Тору и Асбьёрн сели на резиновую шлюпку, чтобы поснимать восход и промерять ручным лотом глубину перед нами.
- Пять саженей! Четыре сажени! - кричали они.
Только вошли в бухту, а уже так мелко! Вода и здесь была молочного цвета.
Норман попробовал вызвать по радио Ормару, Карачи, Бахрейн, потом послал вызов "всем, всем" - надо же было как-то запросить разрешение на высадку. Но нас никто не слышал. Оставалось готовить якоря и подходить к берегу незнакомого залива без разрешения. И без карты, продолжая измерять глубину. Впрочем, она больше не менялась.

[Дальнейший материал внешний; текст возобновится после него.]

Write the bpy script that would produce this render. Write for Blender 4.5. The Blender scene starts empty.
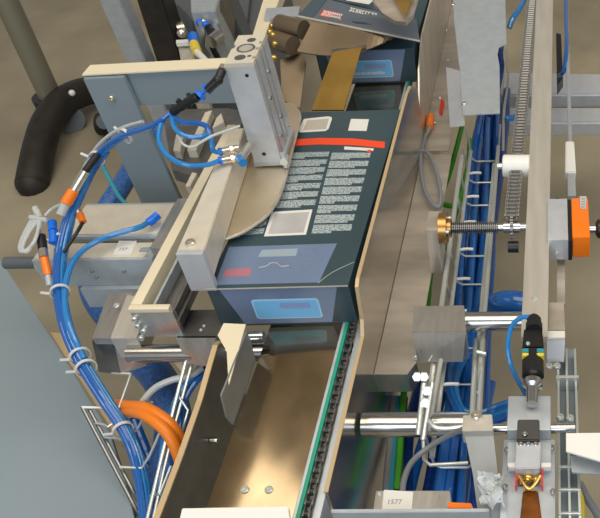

Посреди бухты мы убрали грот и на глубине четыре сажени отдали оба якоря. Они поползли по песчаному дну, и мы отметили, что ветер с моря усиливается. Над океаном громоздились низкие облака; по берегам залива крутились в воздухе песчаные вихри. Надвигался шторм, и хотя мыс частично прикрывал нас от ветра, "Тигрис" заплясал на высоких волнах, продолжая волочить якоря.
Непуганые птицы бесстрашно садились на палубу рядом с нами. Крупная олуша опустилась на воду около качающейся шлюпки и оставила свою визитную карточку на Детлефе, когда он отказал ей в удовольствии спокойно посидеть на весле. В этих местах явно не было заведено охотиться на птиц, зато, когда три лодки проходили мимо нас, мы почти за километр уловили явственный запах рыбы.
В полдень мы все так же волочили оба якоря, и ветер напирал немилосердно. Погода не располагала к тому, чтобы, подняв якоря, маневрировать по соседству с незнакомыми скалами в поисках более крепкого грунта. Я решил послать Нормана и Рашада на разведку - пусть поищут людей и либо на английском, либо на арабском языке выяснят, где нам лучше отстаиваться. Асбьёрн сел на весла, все трое надели спасательные жилеты, и нагруженная до предела резиновая шлюпчонка тронулась в путь, ныряя в ложбины между волнами.
Шли часы. Вернулся Асбьёрн, доложил, что прибой зверский, но они отыскали в крайней правой части пляжа защищенный уголок под скалами. Встретили человека, который кое-как объяснялся на арабском языке, и Норман с Рашадом пошли с ним. Отчитавшись, Асбьёрн отправился ждать наших посланцев. И надолго пропал.